SC

SC Revenue Director’s Move Sparks Senate Speculation

STATE SENATE BID LOOMING? Rick Reames hasn’t been the prototypical cabinet official … For starters, he’s run a competent agency – which obviously makes him quite the outlier in the scandal-ravaged cabinet of S.C. governor Nikki Haley. Seriously … Haley’s agencies are for the most part unmitigated disasters.  Conflagrations of incompetence….

STATE SENATE BID LOOMING?

Rick Reames hasn’t been the prototypical cabinet official …

For starters, he’s run a competent agency – which obviously makes him quite the outlier in the scandal-ravaged cabinet of S.C. governor Nikki Haley.
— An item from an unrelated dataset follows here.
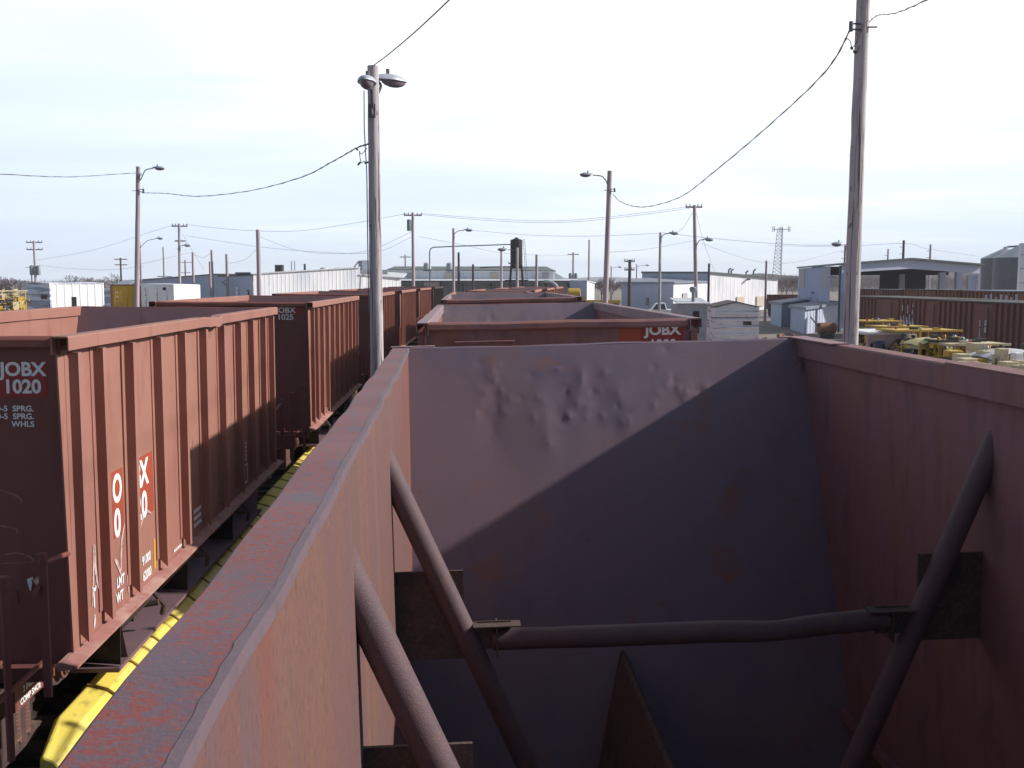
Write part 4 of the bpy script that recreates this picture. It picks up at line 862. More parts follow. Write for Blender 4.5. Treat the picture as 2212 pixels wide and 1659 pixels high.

Seriously … Haley’s agencies are for the most part unmitigated disasters.  Conflagrations of incompetence.  Emblematic of excess.

Anyway, not only has Reames run a tight ship he has also been an aggressive advocate for taxpayers – doing his best to keep corrupt local governments from misusing revenue obtained from municipal or county-level tax hikes.

Naturally, Reames’ high-profile advocacy has prompted speculation as to his future plans in the political realm.  Prompting even more speculation?  An upcoming change of address.

Reames and his family are leaving Columbia, S.C. and headed for Camden, S.C. this year – a move our soccer mom sources insist is all about being closer to his family.

Palmetto “Republican” leaders have other thoughts on Reames’ move, though.

Specifically, they see it as an opportunity to pick up a State Senate seat currently held by a Democrat – and not just any Democrat, the party’s two-time gubernatorial standard-bearer, Vincent Sheheen.

S.C. Senate District 27 (map here) contains parts of Chesterfield, Kershaw and Lancaster counties.  Sheheen has represented it since February of 2004 – running unopposed in 2008, 2012 and 2016.

For those of you keeping score at home, Sheheen trounced S.C. governor Nikki Haley in his home district back in 2010 by a whopping 57.9 to 41.2 percent margin.  In their 2014 rematch, however, Haley beat Sheheen in his own backyard – by a 50.6 to 47.5 percent margin.

That’s a huge swing …

“The Democrats will have to gerrymander to protect Sheheen in 2022,” one GOP source told us, adding the district was “turning more and more GOP.”

Obviously there’s no difference between (most) “Republicans” and Democrats in the fiscally liberal S.C. General Assembly.  Hell, just look at the guy who wields near-absolute power over the chamber.  And more importantly, look at the orgy of new spending (and unconstitutional borrowing) that has taken place under “Republican” rule.

Nonetheless, replacing an arch-liberal like Sheheen with someone like Reames who has demonstrated a genuine commitment to taxpayers would be a small step in the right ideological direction … assuming, of course, that Reames had any interest in the job.